1. A person feels less productive early in the morning.

Academic research done by neuroscientist Kenneth Wright indicates that cognition is best several hours prior to habitual sleep time and worst near habitual wake time. This suggests that a person’s best work is not done first thing in the morning, but often later on in the day. A creative person learns to understand that his or her best work won’t get done till then. It can take up to 4 hours for the mind to reach full awareness and alertness, and in that time, it won’t be making the best of decisions.

2. Working in a cubicle is one’s worst nightmare.

When it comes to creativity, the environment in which a person works is key. As a creative individual, a person understands that there is a science to creativity, which is why he or she can’t get his or her work done in a cubicle. The typical work environment for a 9-to-5 job may be to blame for the unrealized potential of countless creative workers. A cubicle is the type of environment that could make any creative mind simply a mind. A cubicle is literally a box a person is placed to work in, and how can a creative person think outside of the box if they are forced to work inside one?

3. Eight hours in a day doesn’t work for that person’s brain.

The 9-to-5 routine is not a good fit for the brain of creative people.

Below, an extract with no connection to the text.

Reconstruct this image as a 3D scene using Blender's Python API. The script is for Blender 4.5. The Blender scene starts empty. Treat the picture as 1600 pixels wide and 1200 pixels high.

Most people don’t mind the daily routine associated with going to work and spending the majority of the day working. Creative people might feel as though they are stuck in a rut when they have are forced to work in that routine. Creative minds tend to become more inefficient after hours of working on end. Working for long hours leads to creative blocks. These blocks are more than just frustrating; they are potentially career damaging.

For many, the 9-to-5 day is just not their thing. The monotonous routine has the ability to stifle creativity in a way that leaves people unable to thrive in their professional lives. In a workplace that is becoming more systematic, the creative person is unequally burdened. Being marginalized by default, the 9-to-5 day is tough on the creative mind in all the wrong ways.

A simple solution that could accommodate creative workers would be a shorter workday. People that work in creative or professional jobs can productively work for about six hours a day, compared to the eight hours of productive work done by manual laborers. A shorter workday could keep individuals from being too creative to work at all.